9.2.08

Dando voltas no tempo

O resgate dos dias que virão é complicado como o dos dias sepultados. Sem se importar com o óbvio paradoxo – futuro visto é futuro alterado – a mente recorda em bloco, como se quisesse funcionar para trás e para frente, por causa da estranheza diante da natureza do tempo.

O passado é estranho como o futuro. Na memória resta a prova da vivência direta ou de indiretos instintos e tendências filtrados pela genética. A memória relata o mundo ao sujeito – e relata ao mundo um sujeito. Você é o que você lembra do mundo. Você é o que você lembra de você.

A condição aberta do vindouro, enquanto isso, depende da memória para se valer. Toda promessa é promessa “para”, toda esperança é esperança “de”. A abertura do ser pertence às contingências da lente e do foco, e não haveria abertura sem a limitação que a explora. Seria abertura para o nada, abertura vazia. Ou sujeito sem mundo, ou mundo sem sujeito: idêntica queda no abismo.

Visitar o passado é estranho como se aventurar no futuro porque sair do instante presente é quase deixar a presença física, abandonar o corpo numa viagem sem destino.

Sendo o lugar onde a vida está, o presente é o tempo consumido da razão em que o tempo existe. O centro de um relógio, ponto imutável a servir de referência para pontos eqüidistantes na circunferência que liga o antes e o depois.
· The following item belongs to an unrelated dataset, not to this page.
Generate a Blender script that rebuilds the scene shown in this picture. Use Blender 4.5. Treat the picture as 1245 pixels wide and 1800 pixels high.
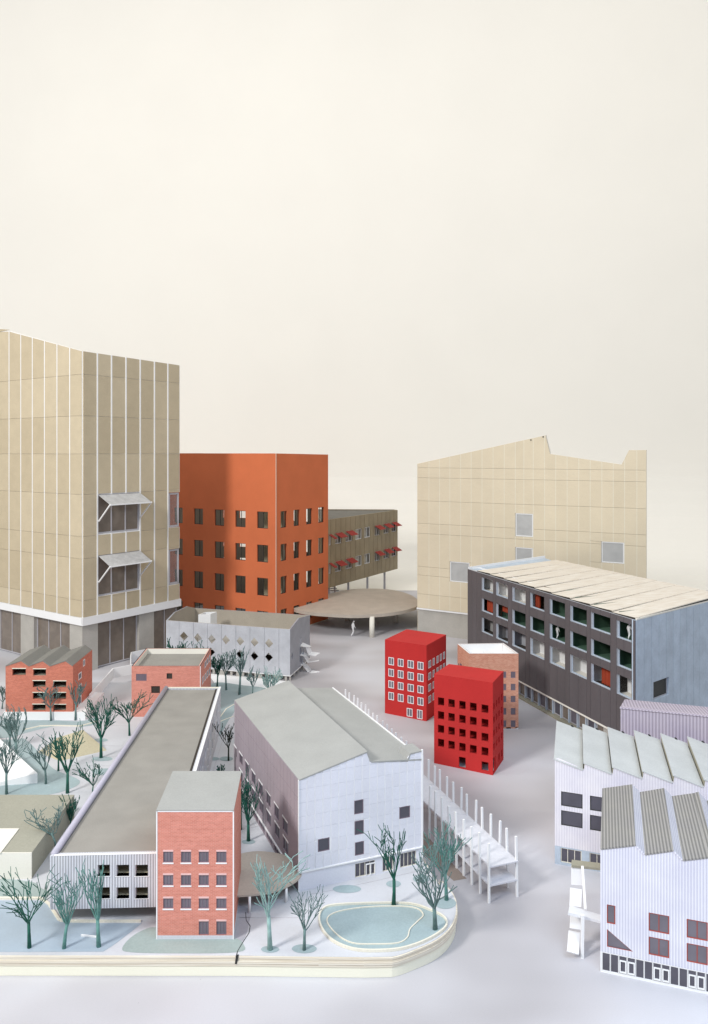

Além de mera suposição – como diz a filosofia sobre a “certeza” do sol nascente no dia seguinte – o futuro é uma suposição projetada. E as projeções vêm orientadas de algum canto. O futuro é o passado projetado. Um tempo esperado, um tempo que se esperou.

Mas o passado lançado à frente pode assumir feições insatisfatórias ao que se pretende “novo”. Então a memória se trai. A recordação do “futuro” se revela, no poder presciente, inevitável circularidade – como a luz da manhã e o silêncio da noite.

Prever e lembrar, no tempo circular, são o mesmo ato com efeitos avessos: prever é lembrar pelo avesso, antecipar a lembrança sem atravessar o presente.

E pôr na memória prova suficiente de bela ou trágica profecia.


O Vidente (Next, EUA, 2007)
Direção: Lee Tamahori.
Com Nicolas Cage, Julianne Moore e Jessica Biel.
Baseado no livro “The Golden Man”, de Phillip K. Dick.


2 comentários:

Anônimo disse...

Interessante...
O filme

Anônimo disse...

Fábio, geralmente quando visito o passado percebo a estranheza do ato. Por isso prefiro a leveza do sonho quando penso que o futuro é melhor, porque meus sonhos estão voltados para o futuro e apenas um voltado para o passado, pois sei que seria uma realização milagrosa. Prefiro me ater ao futuro, mesmo que me ausente do mundo físico para fazer a viagem que você menciona, que normalmente é sem destino. Bárbaro!